-- TASK OBJECTIVE --
Copy out, exactly and without additions, the lines from the one that contains "1667 pixels high." to the one that contains "obj('arm', MB().tube([b, (b.x, b.y", both ends included.

-- LISTED RECORDS --
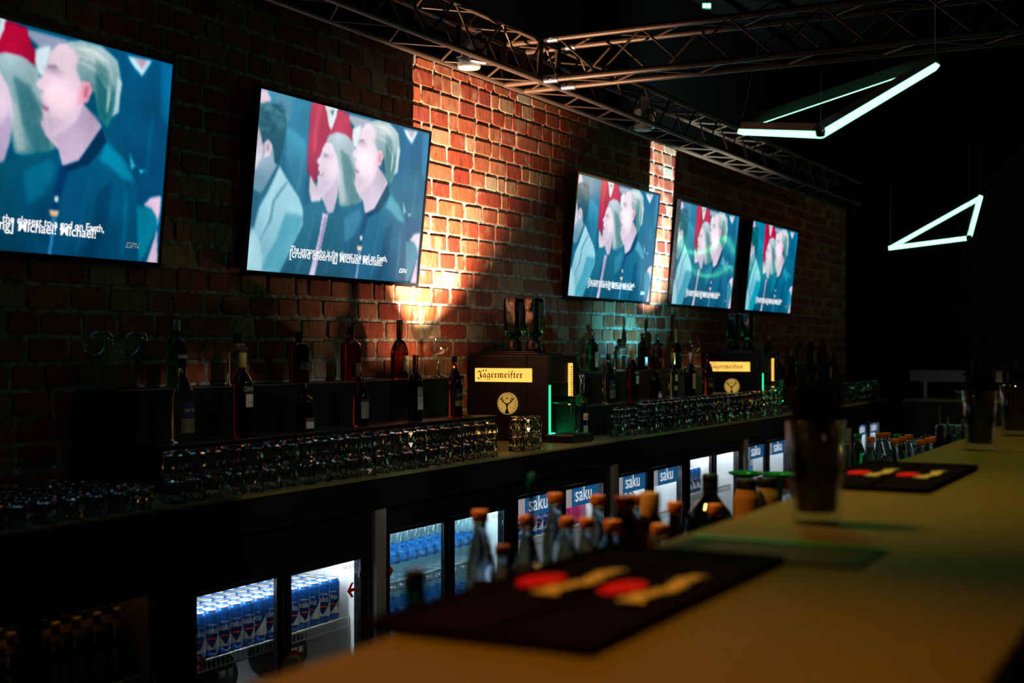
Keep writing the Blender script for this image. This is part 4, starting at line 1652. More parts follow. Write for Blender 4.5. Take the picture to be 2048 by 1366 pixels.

---

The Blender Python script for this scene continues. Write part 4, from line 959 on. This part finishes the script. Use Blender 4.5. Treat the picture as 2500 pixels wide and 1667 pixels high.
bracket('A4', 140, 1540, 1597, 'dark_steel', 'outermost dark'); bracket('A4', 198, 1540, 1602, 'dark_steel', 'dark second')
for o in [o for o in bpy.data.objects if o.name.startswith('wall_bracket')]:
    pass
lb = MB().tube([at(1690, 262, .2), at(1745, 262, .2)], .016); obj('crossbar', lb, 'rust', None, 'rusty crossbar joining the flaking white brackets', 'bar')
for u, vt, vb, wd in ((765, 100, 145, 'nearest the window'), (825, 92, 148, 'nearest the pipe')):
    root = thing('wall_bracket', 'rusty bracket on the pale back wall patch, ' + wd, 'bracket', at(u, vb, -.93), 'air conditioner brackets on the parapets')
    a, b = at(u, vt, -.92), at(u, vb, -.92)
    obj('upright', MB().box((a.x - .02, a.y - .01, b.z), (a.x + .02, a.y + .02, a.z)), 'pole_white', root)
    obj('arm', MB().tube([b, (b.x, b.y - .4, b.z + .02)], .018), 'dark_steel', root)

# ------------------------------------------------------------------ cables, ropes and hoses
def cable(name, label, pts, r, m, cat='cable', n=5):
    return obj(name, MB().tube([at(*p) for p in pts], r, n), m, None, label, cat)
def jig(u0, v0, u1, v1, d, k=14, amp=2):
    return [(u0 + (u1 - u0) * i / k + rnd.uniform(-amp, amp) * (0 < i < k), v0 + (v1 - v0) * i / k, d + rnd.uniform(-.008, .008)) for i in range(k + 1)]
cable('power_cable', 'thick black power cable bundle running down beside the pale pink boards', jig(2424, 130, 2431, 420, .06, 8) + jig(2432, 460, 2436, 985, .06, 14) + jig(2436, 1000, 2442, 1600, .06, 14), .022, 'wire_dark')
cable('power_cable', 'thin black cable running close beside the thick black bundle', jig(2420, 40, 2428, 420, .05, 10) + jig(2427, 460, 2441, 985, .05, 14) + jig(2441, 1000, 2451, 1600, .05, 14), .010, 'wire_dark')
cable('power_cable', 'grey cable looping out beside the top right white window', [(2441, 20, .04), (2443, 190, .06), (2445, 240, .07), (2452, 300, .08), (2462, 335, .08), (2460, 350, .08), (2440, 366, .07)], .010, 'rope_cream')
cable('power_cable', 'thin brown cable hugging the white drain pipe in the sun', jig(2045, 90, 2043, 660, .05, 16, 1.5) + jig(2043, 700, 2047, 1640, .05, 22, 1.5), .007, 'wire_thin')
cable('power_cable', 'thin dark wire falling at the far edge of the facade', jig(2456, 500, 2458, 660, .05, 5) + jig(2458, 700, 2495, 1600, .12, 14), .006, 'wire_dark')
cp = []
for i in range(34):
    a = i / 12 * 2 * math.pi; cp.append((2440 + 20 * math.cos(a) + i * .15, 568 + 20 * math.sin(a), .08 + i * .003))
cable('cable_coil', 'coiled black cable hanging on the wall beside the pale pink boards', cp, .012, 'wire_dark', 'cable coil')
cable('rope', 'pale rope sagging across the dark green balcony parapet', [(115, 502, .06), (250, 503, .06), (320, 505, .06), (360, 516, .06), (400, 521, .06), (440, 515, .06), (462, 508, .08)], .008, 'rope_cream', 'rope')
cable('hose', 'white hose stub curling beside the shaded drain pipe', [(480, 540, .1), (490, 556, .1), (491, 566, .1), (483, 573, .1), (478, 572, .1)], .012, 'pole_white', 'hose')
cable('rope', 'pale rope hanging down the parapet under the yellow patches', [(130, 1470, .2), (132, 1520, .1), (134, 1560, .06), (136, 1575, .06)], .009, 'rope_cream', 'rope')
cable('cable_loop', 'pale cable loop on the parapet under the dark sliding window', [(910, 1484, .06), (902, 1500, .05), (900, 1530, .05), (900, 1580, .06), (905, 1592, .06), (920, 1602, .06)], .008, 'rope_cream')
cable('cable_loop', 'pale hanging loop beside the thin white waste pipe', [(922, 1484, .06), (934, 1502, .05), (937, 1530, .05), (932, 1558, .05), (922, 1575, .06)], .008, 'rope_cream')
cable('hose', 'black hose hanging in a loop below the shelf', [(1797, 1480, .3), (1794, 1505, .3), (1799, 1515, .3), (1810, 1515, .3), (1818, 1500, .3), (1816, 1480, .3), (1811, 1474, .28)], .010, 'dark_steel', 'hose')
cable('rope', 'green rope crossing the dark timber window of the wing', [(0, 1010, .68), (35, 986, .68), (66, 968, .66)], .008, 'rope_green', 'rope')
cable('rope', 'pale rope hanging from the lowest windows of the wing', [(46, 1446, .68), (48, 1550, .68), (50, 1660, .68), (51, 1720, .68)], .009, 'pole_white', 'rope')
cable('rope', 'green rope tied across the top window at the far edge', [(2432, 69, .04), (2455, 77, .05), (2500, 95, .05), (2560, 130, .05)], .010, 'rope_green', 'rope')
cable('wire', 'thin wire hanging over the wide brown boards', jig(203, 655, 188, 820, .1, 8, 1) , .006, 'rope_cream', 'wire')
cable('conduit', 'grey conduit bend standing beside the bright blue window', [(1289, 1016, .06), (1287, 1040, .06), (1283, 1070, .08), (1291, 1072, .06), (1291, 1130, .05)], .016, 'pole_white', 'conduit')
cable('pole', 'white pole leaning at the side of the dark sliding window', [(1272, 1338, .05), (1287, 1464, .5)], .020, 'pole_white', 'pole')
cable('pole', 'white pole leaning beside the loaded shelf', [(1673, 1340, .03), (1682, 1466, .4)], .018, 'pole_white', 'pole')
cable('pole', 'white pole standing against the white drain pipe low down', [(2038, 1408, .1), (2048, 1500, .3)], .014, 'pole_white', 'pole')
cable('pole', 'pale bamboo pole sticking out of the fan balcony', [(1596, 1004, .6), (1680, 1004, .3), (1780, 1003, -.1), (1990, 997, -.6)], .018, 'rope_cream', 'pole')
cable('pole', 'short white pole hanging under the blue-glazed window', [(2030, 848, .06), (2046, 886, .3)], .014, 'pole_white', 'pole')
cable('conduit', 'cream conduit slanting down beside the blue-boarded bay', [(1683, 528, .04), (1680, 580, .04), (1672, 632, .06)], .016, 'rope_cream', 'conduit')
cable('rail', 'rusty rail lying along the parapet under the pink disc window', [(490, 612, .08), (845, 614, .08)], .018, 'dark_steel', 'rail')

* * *

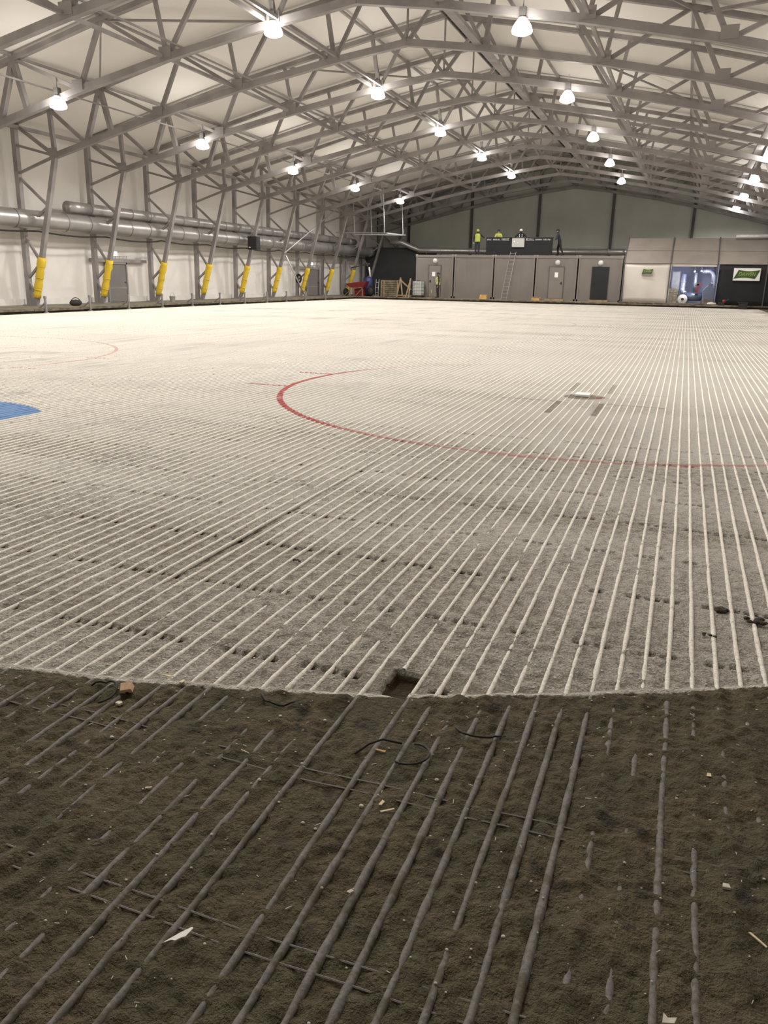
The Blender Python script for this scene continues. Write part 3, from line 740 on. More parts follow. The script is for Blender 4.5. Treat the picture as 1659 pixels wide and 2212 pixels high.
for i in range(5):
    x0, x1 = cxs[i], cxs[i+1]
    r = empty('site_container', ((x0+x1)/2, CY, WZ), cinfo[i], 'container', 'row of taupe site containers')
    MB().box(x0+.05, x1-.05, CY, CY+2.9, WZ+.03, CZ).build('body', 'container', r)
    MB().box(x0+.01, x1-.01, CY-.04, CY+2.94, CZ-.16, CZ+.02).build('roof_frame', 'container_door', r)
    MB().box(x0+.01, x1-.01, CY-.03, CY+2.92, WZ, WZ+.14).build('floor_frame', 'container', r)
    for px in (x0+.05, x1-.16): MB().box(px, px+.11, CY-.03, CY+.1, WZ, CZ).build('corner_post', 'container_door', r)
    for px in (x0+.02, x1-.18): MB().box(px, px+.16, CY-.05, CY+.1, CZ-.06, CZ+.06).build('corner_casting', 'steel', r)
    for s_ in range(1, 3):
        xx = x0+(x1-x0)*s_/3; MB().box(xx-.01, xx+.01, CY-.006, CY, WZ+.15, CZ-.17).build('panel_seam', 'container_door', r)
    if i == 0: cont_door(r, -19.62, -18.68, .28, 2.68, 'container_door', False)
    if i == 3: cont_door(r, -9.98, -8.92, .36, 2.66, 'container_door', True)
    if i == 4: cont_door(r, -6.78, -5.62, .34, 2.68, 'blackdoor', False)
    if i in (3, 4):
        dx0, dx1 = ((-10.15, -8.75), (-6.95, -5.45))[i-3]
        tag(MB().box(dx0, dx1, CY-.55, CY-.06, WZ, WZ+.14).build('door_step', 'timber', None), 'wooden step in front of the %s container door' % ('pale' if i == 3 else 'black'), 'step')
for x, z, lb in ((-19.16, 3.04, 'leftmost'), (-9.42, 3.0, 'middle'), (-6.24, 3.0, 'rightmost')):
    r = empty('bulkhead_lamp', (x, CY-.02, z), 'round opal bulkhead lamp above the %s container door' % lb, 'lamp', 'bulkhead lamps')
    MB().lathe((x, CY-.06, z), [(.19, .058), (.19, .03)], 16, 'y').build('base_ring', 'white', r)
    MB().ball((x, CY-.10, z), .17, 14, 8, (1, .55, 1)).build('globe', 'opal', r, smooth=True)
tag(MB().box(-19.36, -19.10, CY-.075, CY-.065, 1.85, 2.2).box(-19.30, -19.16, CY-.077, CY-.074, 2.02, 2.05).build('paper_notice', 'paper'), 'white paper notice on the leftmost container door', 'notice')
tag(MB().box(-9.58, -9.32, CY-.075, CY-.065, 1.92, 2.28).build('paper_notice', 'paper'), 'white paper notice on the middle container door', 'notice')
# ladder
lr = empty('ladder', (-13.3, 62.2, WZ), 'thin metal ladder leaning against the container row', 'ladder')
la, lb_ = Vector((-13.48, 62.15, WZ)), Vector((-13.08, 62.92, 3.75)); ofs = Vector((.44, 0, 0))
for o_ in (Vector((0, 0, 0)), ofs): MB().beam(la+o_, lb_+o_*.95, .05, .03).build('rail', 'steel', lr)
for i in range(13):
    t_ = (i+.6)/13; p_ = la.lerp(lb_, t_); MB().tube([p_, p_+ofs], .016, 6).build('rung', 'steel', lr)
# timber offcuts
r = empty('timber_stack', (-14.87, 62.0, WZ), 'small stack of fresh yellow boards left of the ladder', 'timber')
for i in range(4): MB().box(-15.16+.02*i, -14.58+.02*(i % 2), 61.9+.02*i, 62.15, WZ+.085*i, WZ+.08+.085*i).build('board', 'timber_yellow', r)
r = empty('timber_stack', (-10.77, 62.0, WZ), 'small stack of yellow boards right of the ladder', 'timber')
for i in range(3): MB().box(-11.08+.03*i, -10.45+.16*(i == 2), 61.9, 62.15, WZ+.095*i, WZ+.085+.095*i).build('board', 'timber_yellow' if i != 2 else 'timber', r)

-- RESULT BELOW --
The Blender Python script for this scene continues. Write part 4, from line 959 on. This part finishes the script. Use Blender 4.5. Treat the picture as 2500 pixels wide and 1667 pixels high.
bracket('A4', 140, 1540, 1597, 'dark_steel', 'outermost dark'); bracket('A4', 198, 1540, 1602, 'dark_steel', 'dark second')
for o in [o for o in bpy.data.objects if o.name.startswith('wall_bracket')]:
    pass
lb = MB().tube([at(1690, 262, .2), at(1745, 262, .2)], .016); obj('crossbar', lb, 'rust', None, 'rusty crossbar joining the flaking white brackets', 'bar')
for u, vt, vb, wd in ((765, 100, 145, 'nearest the window'), (825, 92, 148, 'nearest the pipe')):
    root = thing('wall_bracket', 'rusty bracket on the pale back wall patch, ' + wd, 'bracket', at(u, vb, -.93), 'air conditioner brackets on the parapets')
    a, b = at(u, vt, -.92), at(u, vb, -.92)
    obj('upright', MB().box((a.x - .02, a.y - .01, b.z), (a.x + .02, a.y + .02, a.z)), 'pole_white', root)
    obj('arm', MB().tube([b, (b.x, b.y - .4, b.z + .02)], .018), 'dark_steel', root)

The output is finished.